** start of INFORMATION SHOWN **
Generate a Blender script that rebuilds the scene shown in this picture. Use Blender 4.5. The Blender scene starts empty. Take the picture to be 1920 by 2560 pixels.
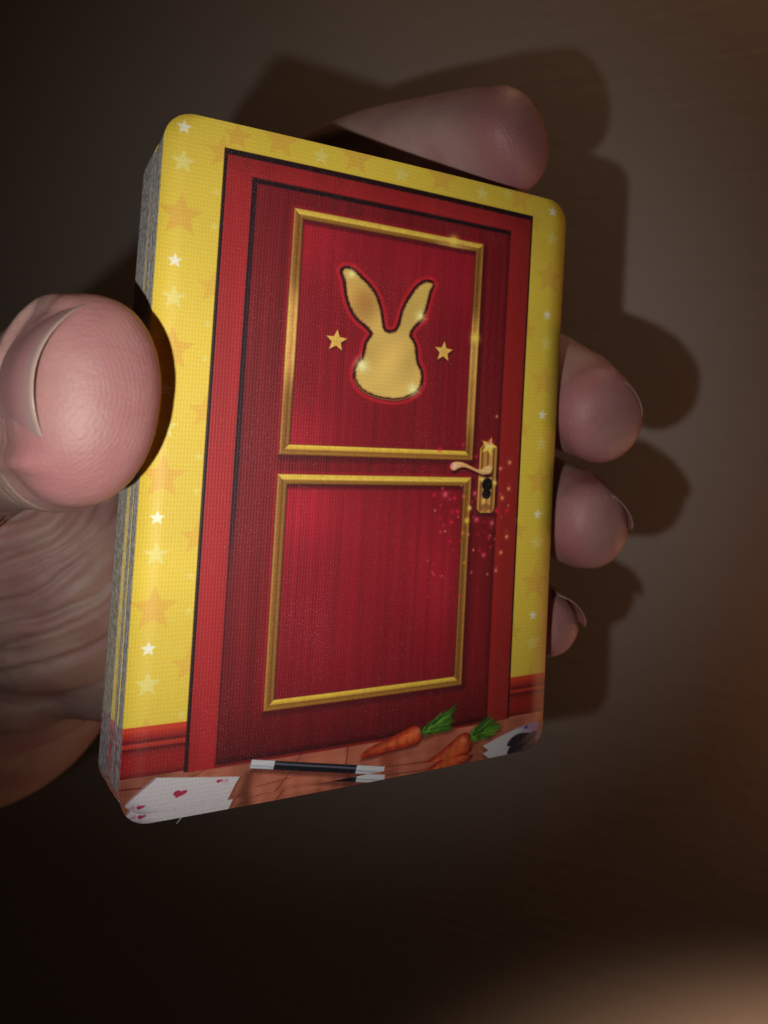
import bpy, bmesh, math, random
import numpy as np
from mathutils import Vector, Matrix, noise as mnoise

random.seed(4)
sc = bpy.context.scene
col_ = sc.collection

# The photographer's phone is the origin: x right, y ahead, z up, metres.
def P3(x, y, z):                       # x right, y down, z ahead, in millimetres
    return Vector((x, z, -y))*0.001

# ---------------------------------------------------------------- camera
cam = bpy.data.cameras.new("camera")
camo = bpy.data.objects.new("camera", cam); col_.objects.link(camo)
camo.location = (0, 0, 0); camo.rotation_euler = (math.radians(90), 0, 0)
cam.sensor_fit = 'HORIZONTAL'; cam.sensor_width = 36.0; cam.lens = 36.0*2100/1920
cam.shift_x = -0.1684; cam.shift_y = -0.1464
cam.clip_start = 0.005; cam.clip_end = 20
cam.dof.use_dof = True; cam.dof.focus_distance = 0.113; cam.dof.aperture_fstop = 39.375/1.05
cam.dof.aperture_blades = 0
sc.camera = camo

# ---------------------------------------------------------------- world and light
w = bpy.data.worlds.new("World"); sc.world = w; w.use_nodes = True
w.node_tree.nodes["Background"].inputs[0].default_value = (1.0, .62, .40, 1)
w.node_tree.nodes["Background"].inputs[1].default_value = 0.003
sc.view_settings.view_transform = 'Standard'; sc.view_settings.look = 'None'
sc.view_settings.exposure = 0; sc.view_settings.gamma = 1
sc.cycles.max_bounces = 6; sc.cycles.caustics_reflective = False; sc.cycles.caustics_refractive = False
sc.cycles.use_denoising = True

def lamp(name, kind, loc, target, energy, colr, **kw):
    l = bpy.data.lights.new(name, kind); l.energy = energy; l.color = colr
    for k, v in kw.items(): setattr(l, k, v)
    o = bpy.data.objects.new(name, l); col_.objects.link(o); o.location = loc
    o.rotation_euler = (Vector(target)-Vector(loc)).to_track_quat('-Z', 'Y').to_euler()
    return o
# the phone's flash, a little left of and below its lens
lamp("phone_flash", 'SPOT', P3(-16.5, 9.4, 1), P3(-16.5-15, 9.4-4, 101), 0.49, (1.0, .96, .91),
     spot_size=math.radians(68), spot_blend=1.0, shadow_soft_size=0.0012)
# the room's warm lamps, out of the picture above right and close to the wall at the right
lamp("room_lamp", 'AREA', P3(160, -540, 228), P3(110, 40, 330), .40, (1.0, .60, .37), shape='DISK', size=0.10)
lamp("wall_lamp", 'AREA', P3(225, 130, 262), P3(60, 60, 200), .08, (1.0, .42, .20), shape='DISK', size=0.03)
# unseen spot, added so its cone edge draws the warm patch low down
lamp("patch_spot", 'SPOT', P3(347, 320, 19), P3(255, 372, 292), 9.5, (1.0, .62, .40),
     spot_size=math.radians(52), spot_blend=.30, shadow_soft_size=0.03)

# pose of the deck: its centre and its axes
DT = (-19.598, 9.153, 121.106)
DECKROT = Matrix(((0.83789, 0.04893, 0.54364), (0.54182, 0.04594, -0.83924), (-0.06604, 0.99775, 0.01198))).to_4x4()
# hand: joints from the wrist outward (x, y, z, half width, half thickness), back-of-finger direction, tip dome; all mm
FINGERS = {
    'thumb': ([(-153.83, 71.06, 185.0, 16.0, 16.0), (-130.84, 39.73, 165.0, 14.0, 14.0), (-97.26, 17.26, 138.0, 11.0, 11.0), (-73.73, 6.83, 118.0, 10.4, 9.3), (-59.81, 2.04, 106.0, 11.9, 8.5), (-52.05, 0.43, 98.5, 12.8, 8.2), (-48.01, 0.05, 94.0, 12.0, 7.6)], (-0.8, -0.1, -0.5), 7.5),
    'index': ([(-142.28, 72.98, 190.0, 14.0, 13.0), (-94.06, 23.25, 178.0, 12.0, 12.0), (-65.84, -11.93, 176.0, 10.5, 10.5), (-54.55, -34.81, 174.0, 9.0, 9.0), (-31.2, -42.77, 160.0, 10.0, 9.4), (-10.44, -43.59, 147.0, 9.6, 8.8), (-1.31, -43.36, 141.0, 8.9, 8.0)], (0.2, -0.72, 0.75), 6.8),
    'middle': ([(-140.19, 77.17, 190.0, 14.0, 13.0), (-90.15, 33.43, 180.0, 12.0, 12.0), (-54.44, -3.28, 180.0, 10.5, 10.5), (-16.45, -10.68, 188.0, 9.5, 9.5), (2.96, -5.41, 172.0, 9.8, 9.3), (11.21, 0.08, 155.0, 9.9, 9.0), (14.68, 2.43, 147.0, 8.8, 7.9)], (0.36, -0.72, 0.95), 6.8),
    'ring': ([(-137.05, 80.31, 190.0, 14.0, 13.0), (-90.15, 43.35, 180.0, 12.0, 12.0), (-55.05, 16.75, 182.0, 10.5, 10.5), (-18.53, 16.26, 188.0, 9.5, 9.5), (2.01, 19.43, 172.0, 9.4, 9.1), (10.27, 21.44, 155.0, 9.4, 8.6), (13.38, 22.36, 147.0, 8.4, 7.6)], (0.42, -0.66, 0.95), 6.5),
    'little': ([(-134.95, 81.36, 190.0, 13.0, 12.0), (-91.16, 51.85, 182.0, 11.0, 11.0), (-57.76, 36.98, 178.0, 9.5, 9.5), (-25.39, 36.98, 178.0, 8.3, 8.3), (-5.91, 38.6, 168.0, 8.2, 8.0), (3.11, 39.97, 156.0, 7.7, 7.1), (6.5, 39.99, 149.0, 6.9, 6.3)], (0.6, -0.62, 0.5), 5.2),
}
NAILS = {'thumb': (9.6, 16.4, 5.7, 0.72, -2.0, 1.9), 'index': (9, 9.6, 4.0, -0.2, 0, 0.4), 'middle': (9.5, 9.8, 4.0, -0.2, 0, 0.4), 'ring': (9, 9.4, 3.9, -0.2, 0, 0.4), 'little': (7, 8.2, 3.7, -0.1, 0, 0.4)}
LUMPS = [((-90.07, 32.76, 162.0), (20, 24, 16), 0), ((-148.65, 66.58, 225.0), (44, 44, 28), 0), ((-115.06, 48.9, 190.0), (30, 31, 22), 0), ((-102.7, 41.41, 176.0), (24, 28, 19), 0), ((-81.41, 36.68, 172.0), (28, 30, 13), 0)]
CREASE_C = (-80.33, 6.84); PALM_Y = 13.57
CREASES = [12.34, 14.32, 16.93, 19.4, 21.73, 23.98, 25.18, 27.23, 28.64, 30.62, 31.67, 33.15, 35.27, 39.5]
VOX = 0.42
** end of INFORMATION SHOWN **
■ YOUR INSTRUCTIONS:
Which lines of the data include "picture"? Copy each of them.

■ RESULT FOR THIS EXERCISE:
Generate a Blender script that rebuilds the scene shown in this picture. Use Blender 4.5. The Blender scene starts empty. Take the picture to be 1920 by 2560 pixels.
# the room's warm lamps, out of the picture above right and close to the wall at the right